*Objective*
Repeat the material exactly from its first line to the line that includes "sd = np.cross(nz, ax)". Skip pictures.

*Data excerpt*
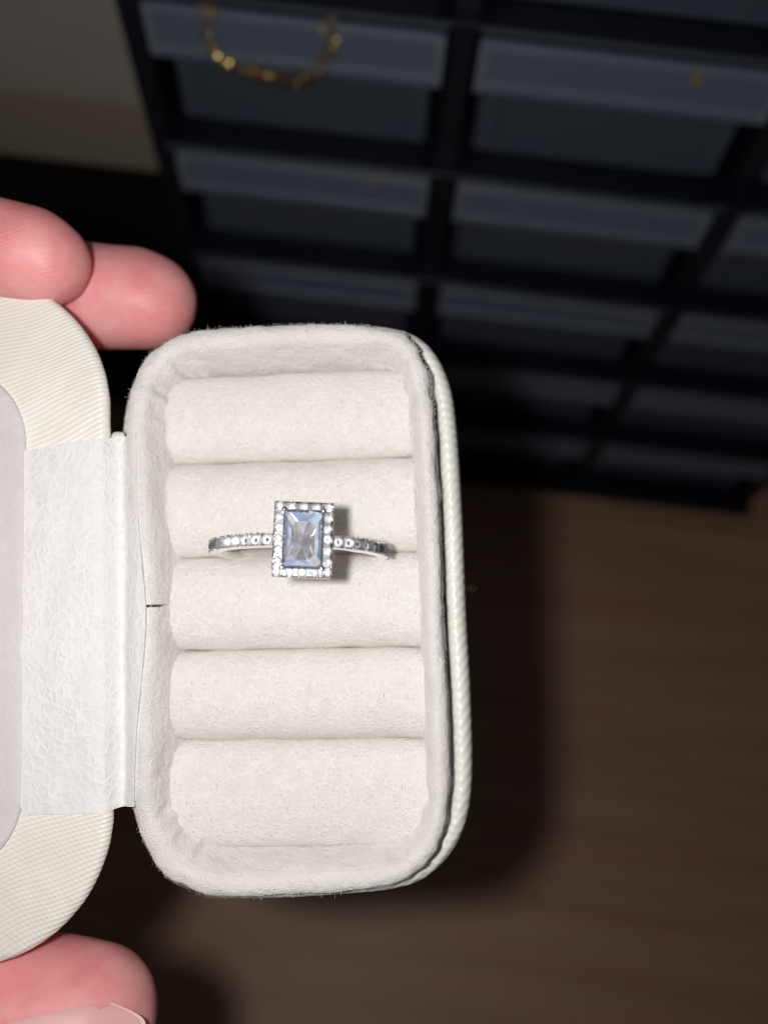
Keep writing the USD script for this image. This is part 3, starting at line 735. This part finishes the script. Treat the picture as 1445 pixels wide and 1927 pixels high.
PALM = [(-118, 22, 150, 12), (-116, 6, 155, 13), (-112, -12, 155, 13), (-106, -28, 152, 12), (-165, 8, 150, 17), (-165, -22, 150, 17), (-128, -22, 140, 15)]


def ball_at(c):
    return m3.Manifold.sphere(c[3], 40).translate((c[0], c[1], -c[2]))


parts = [m3.Manifold.batch_hull([ball_at(c) for c in PALM]), m3.Manifold.batch_hull([ball_at((-165, 8, 150, 17)), ball_at((-165, -22, 150, 17)), ball_at((-235, -12, 158, 26))])]
for chn in CH:
    for a, b in zip(chn[:-1], chn[1:]):
        parts.append(m3.Manifold.batch_hull([ball_at(a), ball_at(b)]))
hm = tm(m3.Manifold.batch_boolean(parts, m3.OpType.Add).refine_to_length(1.1))
hm.merge_vertices()
trimesh.smoothing.filter_taubin(hm, lamb=0.5, nu=0.52, iterations=30)
hm.vertices += hm.vertex_normals * ((fbm(hm.vertices / 6.0, 2, 8) - 0.5) * 0.5)[:, None]
obj('skin', hm, M['skin'], hand, smooth=True)

# thumb nail: a curved plate lying on the thumb tip
ax = np.array([1.0, 0.05, 0.0]); ax /= np.linalg.norm(ax)
nz = np.array([0.0, 0.27, 0.96]); nz -= nz @ ax * ax; nz /= np.linalg.norm(nz)
sd = np.cross(nz, ax)


AXU = lambda u: np.stack([u, -59.4 + (u + 44.5) * 0.09, -88.5 + (u + 44.5) * 0.04], -1)
near = hm.vertices[(np.linalg.norm(hm.vertices - AXU(hm.vertices[:, 0]), axis=1) < 14) & (hm.vertices[:, 0] > -52)]
rel = near - AXU(near[:, 0])
from scipy.interpolate import griddata
cyl = np.stack([near[:, 0] / 5, np.arctan2(rel @ sd, rel @ nz)], 1)
cylr = np.linalg.norm(rel - (rel @ ax)[:, None] * ax, axis=1)


def nail(a, b, lift, hw, end):
    """Part of the nail: from a to b behind the free edge, whose outline bows towards the tip."""
    t = np.linspace(0, 1, 24)
    s = np.linspace(-1, 1, 28)
    T, S = np.meshgrid(t, s, indexing='ij')
    top = -25.8 - 4.9 * np.abs(S) ** 2.2
    Ug = (top - a) * (1 - T) + (top - b) * T
    th = S * hw / 9.2 + 0.028 * (np.minimum(Ug, -26) + 30.3)
    R = griddata(cyl, cylr, (np.minimum(Ug, -31.0) / 5, th), method='linear', fill_value=7.0) - 0.62 * np.clip(Ug + 31.0, 0, 9)
    R = R + lift - 0.30 * np.abs(S) ** 5
    return AXU(Ug) + (sd * np.sin(th)[..., None] + nz * np.cos(th)[..., None]) * R[..., None], (24, 28)


def plate(a, b, lift, name, m, hw=5.6):
    p, s = nail(a, b, lift, hw, 0)
    q, _ = nail(a, b, lift - 0.5, hw, 0)
    v = np.concatenate([p.reshape(-1, 3), q.reshape(-1, 3)])
    F = grid_faces(*s)
    n0 = s[0] * s[1]
    r = np.r_[np.arange(28), np.arange(1, 24) * 28 + 27, 23 * 28 + np.arange(26, -1, -1), np.arange(22, 0, -1) * 28]
    sdf = np.array([[i, j, j + n0] for i, j in zip(r, np.roll(r, -1))] + [[i, j + n0, i + n0] for i, j in zip(r, np.roll(r, -1))])
    mm = trimesh.Trimesh(v, np.vstack([F, F[:, ::-1] + n0, sdf]), process=False)
    trimesh.repair.fix_normals(mm)
    return obj(name, mm, m, hand, smooth=50)


plate(15.0, 0.5, 0.22, 'thumb_nail', M['nail'])
plate(0.49, 0.12, 0.23, 'nail_edge', M['nail_edge'])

*The reply*
Keep writing the USD script for this image. This is part 3, starting at line 735. This part finishes the script. Treat the picture as 1445 pixels wide and 1927 pixels high.
PALM = [(-118, 22, 150, 12), (-116, 6, 155, 13), (-112, -12, 155, 13), (-106, -28, 152, 12), (-165, 8, 150, 17), (-165, -22, 150, 17), (-128, -22, 140, 15)]


def ball_at(c):
    return m3.Manifold.sphere(c[3], 40).translate((c[0], c[1], -c[2]))


parts = [m3.Manifold.batch_hull([ball_at(c) for c in PALM]), m3.Manifold.batch_hull([ball_at((-165, 8, 150, 17)), ball_at((-165, -22, 150, 17)), ball_at((-235, -12, 158, 26))])]
for chn in CH:
    for a, b in zip(chn[:-1], chn[1:]):
        parts.append(m3.Manifold.batch_hull([ball_at(a), ball_at(b)]))
hm = tm(m3.Manifold.batch_boolean(parts, m3.OpType.Add).refine_to_length(1.1))
hm.merge_vertices()
trimesh.smoothing.filter_taubin(hm, lamb=0.5, nu=0.52, iterations=30)
hm.vertices += hm.vertex_normals * ((fbm(hm.vertices / 6.0, 2, 8) - 0.5) * 0.5)[:, None]
obj('skin', hm, M['skin'], hand, smooth=True)

# thumb nail: a curved plate lying on the thumb tip
ax = np.array([1.0, 0.05, 0.0]); ax /= np.linalg.norm(ax)
nz = np.array([0.0, 0.27, 0.96]); nz -= nz @ ax * ax; nz /= np.linalg.norm(nz)
sd = np.cross(nz, ax)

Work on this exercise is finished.